Here in the editorial department of PGN, the workweek runs from Thursday to Wednesday, when the paper goes to press. Sadly, this past week, which started with the high of the flag-raising ceremony last Thursday, ended with the death of LGBT-rights pioneer Frank Kameny on Tuesday.
The second annual rainbow flag raising at City Hall, complemented by the Occupy Philly protest on the other side of the building, brought together activists, community members, civil servants and politicians — and truly showed how far the LGBT community has come in terms of rights and recognition.

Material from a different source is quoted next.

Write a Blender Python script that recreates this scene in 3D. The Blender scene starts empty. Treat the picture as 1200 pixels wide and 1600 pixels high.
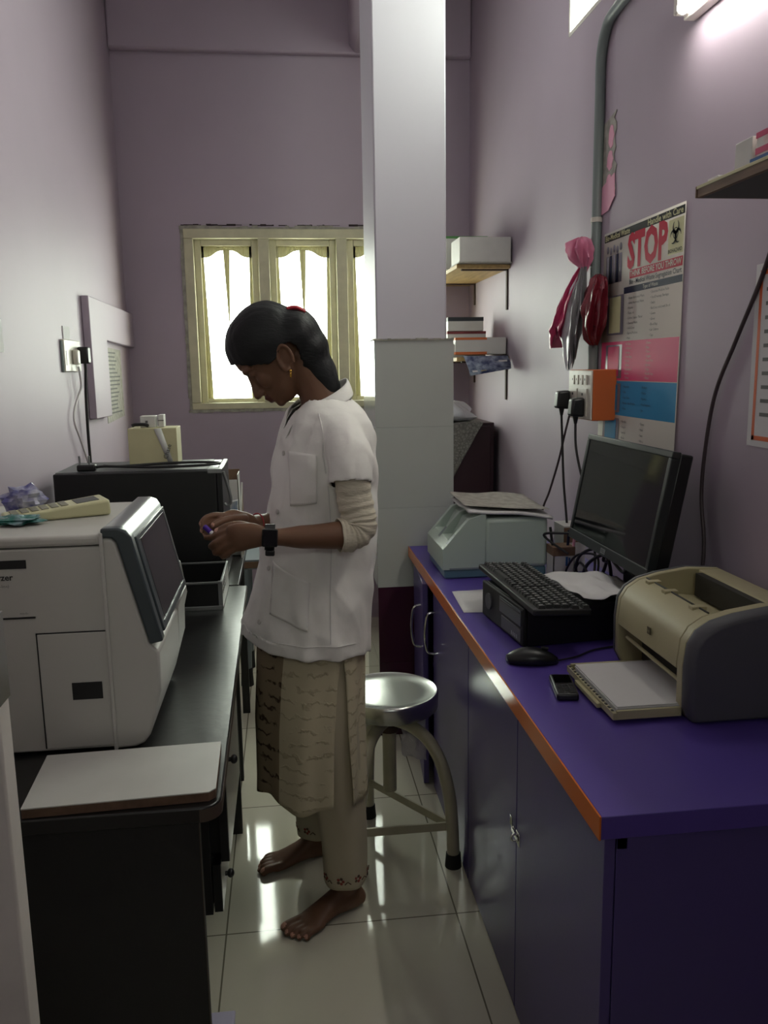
import bpy, bmesh, math, random
from mathutils import Vector, Matrix, noise
random.seed(7)
PI = math.pi
SC = bpy.context.scene
COL = SC.collection
V = Vector

# ------------------------------------------------------------------ camera
cam_data = bpy.data.cameras.new('camera')
cam_data.sensor_fit = 'HORIZONTAL'
cam_data.sensor_width = 36.0
cam_data.lens = 36.0 * 1300.0 / 1200.0
cam_data.clip_start = 0.02
cam = bpy.data.objects.new('camera', cam_data)
COL.objects.link(cam)
yaw, pitch, roll = math.radians(6.686), math.radians(9.8695), math.radians(-0.898)
fw = V((math.sin(yaw) * math.cos(pitch), math.cos(yaw) * math.cos(pitch), -math.sin(pitch)))
r0 = V((math.cos(yaw), -math.sin(yaw), 0))
u0 = r0.cross(fw)
rv = r0 * math.cos(roll) + u0 * math.sin(roll)
uv = u0 * math.cos(roll) - r0 * math.sin(roll)
cam.matrix_world = Matrix(((rv.x, uv.x, -fw.x, 0), (rv.y, uv.y, -fw.y, 0), (rv.z, uv.z, -fw.z, 1.45), (0, 0, 0, 1)))
SC.camera = cam

# ------------------------------------------------------------------ light, exposure
world = bpy.data.worlds.new('daylight')
SC.world = world
world.use_nodes = True
bg = world.node_tree.nodes['Background']
bg.inputs['Color'].default_value = (0.93, 1.0, 0.90, 1)
bg.inputs['Strength'].default_value = 9.0
SC.view_settings.view_transform = 'Standard'
SC.view_settings.look = 'None'
SC.view_settings.gamma = 1
SC.view_settings.use_curve_mapping = False
SC.view_settings.exposure = 1.02
TUBE_STRENGTH = 20.0

def portal(name, loc, rot, sx, sy):
    L = bpy.data.lights.new(name, 'AREA')
    L.shape = 'RECTANGLE'; L.size = sx; L.size_y = sy
    L.cycles.is_portal = True
    o = bpy.data.objects.new(name, L); COL.objects.link(o)
    o.location = loc; o.rotation_euler = rot
    return o
portal('window_portal', (0.12, 4.83, 1.72), (PI / 2, 0, PI), 1.3, 1.0)
portal('fill_slot_portal', (0.2, -1.06, 2.125), (PI / 2, 0, 0), 0.7, 0.15)  # sampling portal for the added fill-light opening behind the camera
portal('ventilator_portal', (1.14, 2.65, 2.86), (0, PI / 2, 0), 0.5, 0.9)

# ------------------------------------------------------------------ materials
MATS = {}
def srgb(r, g, b):
    f = lambda c: (c / 255 / 12.92) if c / 255 <= 0.04045 else ((c / 255 + 0.055) / 1.055) ** 2.4
    return (f(r), f(g), f(b), 1)
def mat(name, col, rough=0.5, metal=0.0, bump=0.0, bscale=60, var=0.0, vscale=6, spec=0.5, coat=0.0, trans=0.0, emit=None, estr=0.0, vcol=None, sss=0.0, stretch=None):
    m = bpy.data.materials.new(name); m.use_nodes = True
    nt = m.node_tree; b = nt.nodes['Principled BSDF']
    c = srgb(*col)
    b.inputs['Base Color'].default_value = c
    b.inputs['Roughness'].default_value = rough
    b.inputs['Metallic'].default_value = metal
    b.inputs['Specular IOR Level'].default_value = spec
    b.inputs['Coat Weight'].default_value = coat
    b.inputs['Coat Roughness'].default_value = 0.08
    b.inputs['Transmission Weight'].default_value = trans
    if sss:
        b.inputs['Subsurface Weight'].default_value = sss
        b.inputs['Subsurface Radius'].default_value = (0.01, 0.004, 0.002)
    if emit:
        b.inputs['Emission Color'].default_value = srgb(*emit)
        b.inputs['Emission Strength'].default_value = estr
    tc = nt.nodes.new('ShaderNodeTexCoord')
    src = tc.outputs['Object']
    if stretch:
        mp = nt.nodes.new('ShaderNodeMapping'); mp.inputs['Scale'].default_value = stretch
        nt.links.new(src, mp.inputs['Vector']); src = mp.outputs['Vector']
    if var > 0:
        n = nt.nodes.new('ShaderNodeTexNoise'); n.inputs['Scale'].default_value = vscale; n.inputs['Detail'].default_value = 6
        nt.links.new(src, n.inputs['Vector'])
        mx = nt.nodes.new('ShaderNodeMix'); mx.data_type = 'RGBA'
        d = srgb(*vcol) if vcol else (c[0] * (1 - var), c[1] * (1 - var), c[2] * (1 - var), 1)
        mx.inputs['A'].default_value = c; mx.inputs['B'].default_value = d
        rp = nt.nodes.new('ShaderNodeValToRGB')
        rp.color_ramp.elements[0].position = 0.38; rp.color_ramp.elements[1].position = 0.66
        nt.links.new(n.outputs['Fac'], rp.inputs['Fac'])
        nt.links.new(rp.outputs['Color'], mx.inputs['Factor'])
        nt.links.new(mx.outputs['Result'], b.inputs['Base Color'])
    if bump > 0:
        n2 = nt.nodes.new('ShaderNodeTexNoise'); n2.inputs['Scale'].default_value = bscale; n2.inputs['Detail'].default_value = 4
        nt.links.new(src, n2.inputs['Vector'])
        bp = nt.nodes.new('ShaderNodeBump'); bp.inputs['Strength'].default_value = bump; bp.inputs['Distance'].default_value = 0.004
        nt.links.new(n2.outputs['Fac'], bp.inputs['Height'])
        nt.links.new(bp.outputs['Normal'], b.inputs['Normal'])
    MATS[name] = m
    return m

mat('lilac_paint', (174, 160, 173), 0.55, bump=0.12, bscale=9, var=0.06, vscale=1.6)
mat('white_paint', (200, 196, 205), 0.5, bump=0.1, bscale=12)
mat('ceiling_paint', (205, 200, 205), 0.8)
mat('cream_paint', (205, 200, 168), 0.45, bump=0.1, bscale=30, var=0.12, vscale=14)
mat('plaster_edge', (168, 165, 152), 0.8, bump=0.8, bscale=40, var=0.35, vscale=25)
mat('white_tile', (186, 190, 184), 0.12)
mat('maroon_tile', (66, 30, 48), 0.12)
mat('crack', (60, 50, 50), 0.9)
mat('door_white', (222, 217, 208), 0.5, var=0.14, vscale=9, bump=0.1)
mat('black_plastic', (22, 22, 23), 0.35)
mat('black_matte', (20, 20, 21), 0.6)
mat('black_rubber', (16, 16, 16), 0.7)
mat('desk_black', (30, 29, 29), 0.28, bump=0.08, bscale=45, var=0.3, vscale=9)
mat('desk_panel', (24, 24, 24), 0.55, bump=0.15, bscale=60)
mat('desk_edge', (70, 58, 48), 0.5)
mat('board_white', (196, 196, 190), 0.35, var=0.06, vscale=12)
mat('board_edge', (110, 84, 66), 0.8, var=0.3, vscale=60)
mat('drawer_sheen', (150, 150, 140), 0.3)  # pale tone stands in for light reflected by glossy drawer laminate
mat('analyzer_white', (186, 184, 178), 0.4, bump=0.03, bscale=300)
mat('analyzer_grey', (62, 70, 74), 0.3)
mat('analyzer_silver', (150, 154, 156), 0.28, metal=0.6)
mat('screen_dark', (46, 46, 50), 0.12)
mat('ink_black', (18, 18, 20), 0.5)
mat('ink_grey', (90, 90, 88), 0.6)
mat('beige_plastic', (205, 202, 160), 0.4)
mat('calc_keys', (146, 144, 128), 0.5)
mat('beige_old', (176, 168, 136), 0.45, var=0.12, vscale=20)
mat('beige_card', (196, 190, 150), 0.65, var=0.06, vscale=15)
mat('white_card', (204, 202, 196), 0.6, var=0.05, vscale=20)
mat('paper_white', (206, 204, 204), 0.7, bump=0.1, bscale=20)
mat('paper_grey', (172, 168, 158), 0.75, var=0.3, vscale=40)
mat('brown_card', (122, 96, 74), 0.8, var=0.15, vscale=30)
mat('wood_ply', (190, 160, 105), 0.6, var=0.3, vscale=5, stretch=(8, 1, 8))
mat('wood_raw', (120, 96, 78), 0.7, var=0.35, vscale=8, stretch=(8, 1, 12))
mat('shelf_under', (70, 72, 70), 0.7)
mat('rust_iron', (70, 52, 44), 0.7)
mat('purple_laminate', (84, 66, 148), 0.35, bump=0.03, bscale=200)
mat('purple_door', (80, 68, 126), 0.34, bump=0.03, bscale=100)
mat('orange_edge', (214, 114, 46), 0.15)
mat('chrome', (210, 210, 208), 0.12, metal=1.0)
mat('steel', (196, 198, 194), 0.24, metal=1.0, bump=0.05, bscale=18)
mat('stool_paint', (176, 170, 146), 0.35, var=0.12, vscale=20)
mat('printer_beige', (178, 170, 134), 0.42, bump=0.04, bscale=250, var=0.06, vscale=8)
mat('printer_grey', (84, 84, 88), 0.5, bump=0.05, bscale=250)
mat('printer_dark', (44, 42, 36), 0.6)
mat('logo_dark', (92, 84, 62), 0.5)
mat('blue_plastic', (84, 116, 132), 0.4)
mat('pale_green_plastic', (172, 186, 176), 0.4)
mat('pale_strip', (120, 130, 134), 0.3)
mat('key_black', (30, 30, 31), 0.45)
mat('key_mark', (190, 190, 186), 0.6)
mat('monitor_panel', (22, 26, 27), 0.06)
mat('monitor_bezel', (40, 44, 44), 0.35)
mat('silver_line', (150, 152, 152), 0.3, metal=0.7)
mat('pipe_grey', (122, 132, 130), 0.4)
mat('pink_paper', (226, 164, 186), 0.6)
mat('pink_deep', (204, 72, 112), 0.55)
mat('pink_bag', (214, 128, 158), 0.35, bump=0.5, bscale=30)
mat('rose_bag', (190, 62, 104), 0.3, bump=0.5, bscale=30)
mat('clear_bag', (200, 200, 206), 0.25, bump=0.6, bscale=30)
mat('grey_bag', (120, 118, 120), 0.3, bump=0.5, bscale=30)
mat('red_bag', (110, 28, 40), 0.25, bump=0.7, bscale=22)
mat('poster_white', (205, 200, 190), 0.5, spec=0.25)
mat('poster_red', (186, 26, 60), 0.5, spec=0.12)
mat('poster_pink', (216, 74, 120), 0.5, spec=0.25)
mat('poster_blue', (52, 140, 186), 0.5, spec=0.25)
mat('poster_navy', (36, 40, 62), 0.5, spec=0.12)
mat('poster_black', (40, 42, 42), 0.5, spec=0.12)
mat('poster_yellow', (206, 204, 160), 0.5, spec=0.12)
mat('poster_figure', (120, 116, 128), 0.3)
mat('switch_orange', (190, 96, 44), 0.45)
mat('switch_white', (206, 200, 188), 0.35, var=0.1, vscale=30)
mat('cable_black', (26, 24, 24), 0.5)
mat('cable_brown', (70, 56, 60), 0.5)
mat('cable_white', (196, 190, 190), 0.5)
mat('maroon_wood', (52, 28, 34), 0.45)
mat('skin', (114, 82, 62), 0.48, bump=0.06, bscale=120, sss=0.08, spec=0.35)
mat('nail', (196, 150, 130), 0.35)
mat('lip', (92, 50, 42), 0.4)
mat('hair', (27, 28, 29), 0.5, bump=0.3, bscale=70, stretch=(1, 4, 3), spec=0.3)
mat('coat_white', (238, 236, 230), 0.8, bump=0.9, bscale=13)
mat('coat_seam', (216, 214, 210), 0.85)
mat('button_white', (200, 196, 190), 0.4)
mat('under_cream', (206, 198, 178), 0.85, bump=0.6, bscale=70, stretch=(1, 1, 4))
mat('trouser_beige', (190, 180, 154), 0.85, bump=0.2, bscale=20)
mat('flower_red', (140, 66, 54), 0.8)
mat('flower_brown', (92, 74, 58), 0.8)
mat('gold', (214, 170, 80), 0.2, metal=1.0)
mat('red_clip', (176, 44, 54), 0.4)
mat('watch_black', (20, 21, 22), 0.4)
mat('watch_glass', (12, 12, 13), 0.08)
mat('cap_purple', (76, 38, 150), 0.35)
mat('vial_white', (222, 220, 226), 0.3)
mat('lavender_plastic', (186, 180, 206), 0.4)
mat('brand_blue', (40, 90, 150), 0.4)
mat('carton_green', (90, 150, 84), 0.6)
mat('carton_orange', (206, 112, 60), 0.6)
mat('carton_maroon', (120, 48, 52), 0.6)
mat('carton_dark', (46, 52, 56), 0.6)
mat('carton_pink', (208, 130, 138), 0.6, var=0.3, vscale=25, vcol=(220, 214, 208))
mat('flyer_blue', (50, 60, 100), 0.35, var=0.4, vscale=30, vcol=(160, 170, 190))
mat('flyer_yellow', (200, 180, 70), 0.35)
mat('notice_orange', (206, 92, 44), 0.5)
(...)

Last weekend also saw the first Trans* March and the third annual LGBTQ Womyn of Color Conference. On Sunday, the community turned out in force for OutFest, the annual street festival in the Gayborhood marking National Coming Out Day. The unseasonably warm weather brought out the community in droves: Organizers estimated that more than 40,000 attended.
At the event, the new historic marker for Giovanni’s Room bookstore was unveiled — the culmination of 18 months of effort by a working group that included the store, nonprofits, quasi-governmental agencies and the city, and comprised this editor. The marker is only the second in the state to commemorate an LGBT-specific site; the other stands outside of Independence Hall, commemorating the Annual Reminder pickets held from 1965-69.

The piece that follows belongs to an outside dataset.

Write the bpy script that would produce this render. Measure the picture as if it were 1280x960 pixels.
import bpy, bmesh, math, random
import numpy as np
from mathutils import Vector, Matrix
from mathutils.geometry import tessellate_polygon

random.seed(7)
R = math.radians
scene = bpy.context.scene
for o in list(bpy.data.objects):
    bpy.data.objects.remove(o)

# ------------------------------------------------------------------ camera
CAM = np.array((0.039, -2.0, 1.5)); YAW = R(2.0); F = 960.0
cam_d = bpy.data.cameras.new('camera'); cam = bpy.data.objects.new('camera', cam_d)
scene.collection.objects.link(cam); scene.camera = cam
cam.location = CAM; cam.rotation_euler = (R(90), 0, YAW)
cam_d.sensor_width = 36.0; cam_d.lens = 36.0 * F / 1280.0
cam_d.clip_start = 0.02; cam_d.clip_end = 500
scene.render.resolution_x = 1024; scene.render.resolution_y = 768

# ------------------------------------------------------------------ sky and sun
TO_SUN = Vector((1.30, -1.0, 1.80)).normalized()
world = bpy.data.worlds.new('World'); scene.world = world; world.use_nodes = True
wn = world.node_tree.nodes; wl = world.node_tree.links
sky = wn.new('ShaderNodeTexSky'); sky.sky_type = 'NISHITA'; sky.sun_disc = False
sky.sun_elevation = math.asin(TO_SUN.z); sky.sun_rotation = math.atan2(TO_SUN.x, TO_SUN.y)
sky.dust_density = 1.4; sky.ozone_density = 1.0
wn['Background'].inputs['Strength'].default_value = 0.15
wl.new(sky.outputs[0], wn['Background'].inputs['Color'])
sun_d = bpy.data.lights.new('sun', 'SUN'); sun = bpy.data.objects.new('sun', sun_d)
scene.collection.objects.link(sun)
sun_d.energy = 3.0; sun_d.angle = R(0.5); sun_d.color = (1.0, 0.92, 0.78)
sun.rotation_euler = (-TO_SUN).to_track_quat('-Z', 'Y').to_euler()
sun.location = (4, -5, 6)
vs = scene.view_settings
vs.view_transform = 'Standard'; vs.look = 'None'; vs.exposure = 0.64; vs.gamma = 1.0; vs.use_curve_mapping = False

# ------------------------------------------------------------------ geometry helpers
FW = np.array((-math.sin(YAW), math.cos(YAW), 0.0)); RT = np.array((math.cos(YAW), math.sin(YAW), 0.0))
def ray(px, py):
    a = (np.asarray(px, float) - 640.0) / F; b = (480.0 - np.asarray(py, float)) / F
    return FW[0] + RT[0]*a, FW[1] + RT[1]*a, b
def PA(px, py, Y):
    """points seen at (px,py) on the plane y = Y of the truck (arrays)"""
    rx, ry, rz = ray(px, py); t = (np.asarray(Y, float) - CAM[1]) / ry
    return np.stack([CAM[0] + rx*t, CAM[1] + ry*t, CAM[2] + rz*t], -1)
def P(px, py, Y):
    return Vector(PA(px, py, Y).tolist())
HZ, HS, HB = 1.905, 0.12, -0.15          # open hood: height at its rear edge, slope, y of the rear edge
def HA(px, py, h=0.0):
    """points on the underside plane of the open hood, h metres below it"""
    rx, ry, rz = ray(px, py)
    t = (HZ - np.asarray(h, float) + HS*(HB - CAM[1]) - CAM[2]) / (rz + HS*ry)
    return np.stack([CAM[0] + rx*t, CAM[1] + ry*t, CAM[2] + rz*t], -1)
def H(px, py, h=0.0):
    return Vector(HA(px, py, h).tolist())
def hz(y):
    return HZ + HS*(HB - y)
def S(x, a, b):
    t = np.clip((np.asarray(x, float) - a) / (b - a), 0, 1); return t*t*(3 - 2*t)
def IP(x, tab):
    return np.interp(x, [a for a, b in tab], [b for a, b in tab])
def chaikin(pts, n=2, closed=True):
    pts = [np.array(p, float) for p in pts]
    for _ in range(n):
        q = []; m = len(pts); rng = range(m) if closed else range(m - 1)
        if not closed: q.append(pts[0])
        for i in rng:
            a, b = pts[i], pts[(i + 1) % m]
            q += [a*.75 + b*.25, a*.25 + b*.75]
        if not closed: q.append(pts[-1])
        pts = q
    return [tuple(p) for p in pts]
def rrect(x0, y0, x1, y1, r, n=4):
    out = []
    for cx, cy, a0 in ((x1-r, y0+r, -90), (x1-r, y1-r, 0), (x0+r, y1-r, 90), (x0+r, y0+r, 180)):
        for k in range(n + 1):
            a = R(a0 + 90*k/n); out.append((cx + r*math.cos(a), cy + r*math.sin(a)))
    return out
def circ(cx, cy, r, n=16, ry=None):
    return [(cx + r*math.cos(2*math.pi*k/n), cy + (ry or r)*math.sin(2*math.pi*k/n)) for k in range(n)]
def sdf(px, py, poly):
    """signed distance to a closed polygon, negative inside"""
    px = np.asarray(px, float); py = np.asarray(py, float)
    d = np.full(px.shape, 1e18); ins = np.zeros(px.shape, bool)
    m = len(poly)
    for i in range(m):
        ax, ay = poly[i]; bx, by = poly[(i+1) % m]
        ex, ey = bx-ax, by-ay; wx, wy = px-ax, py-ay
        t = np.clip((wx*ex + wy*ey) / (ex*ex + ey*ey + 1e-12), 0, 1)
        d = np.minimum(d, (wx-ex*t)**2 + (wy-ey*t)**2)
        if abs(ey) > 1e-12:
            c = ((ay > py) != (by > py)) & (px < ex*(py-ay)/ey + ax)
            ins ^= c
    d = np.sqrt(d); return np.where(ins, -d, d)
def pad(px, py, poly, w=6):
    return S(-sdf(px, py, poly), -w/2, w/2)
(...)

Which brings us back to Kameny, who was one of the organizers and marchers in those first pickets almost 50 years ago.
Kameny was the first person to sue the U.S. government for sexual-orientation discrimination after he was fired from his job as an astronomer from the Army Mapping Service (now the National Geospatial-Intelligence Agency) in 1957.
In 1961, he co-founded The Mattachine Society, an activist group pushing for fair and equal treatment of gays and lesbians. Two years later, he worked on a campaign to overturn Washington, D.C.’s sodomy laws. Thirty years later, he wrote the bill that finally repealed them.
In 1965, he was involved in pickets outside the Pentagon, The White House and Independence Hall.
The pickets in Philadelphia helped spur activism here, and incited others to work openly for gay and lesbian civil rights.
Kameny, along with Barbara Gittings, was also instrumental in successfully lobbying the American Psychiatric Association to change the classification of homosexuality as a mental disorder. The declassification began to lessen the demonization of gays and lesbians in society.
In addition to the death of Kameny, this week also marked the 13th anniversary of the murder of Matthew Shepard, the gay college student killed in Laramie, Wyo.
Like Kameny’s activism, Shepard’s death compelled the LGBT community and allies to push for equal rights and protections.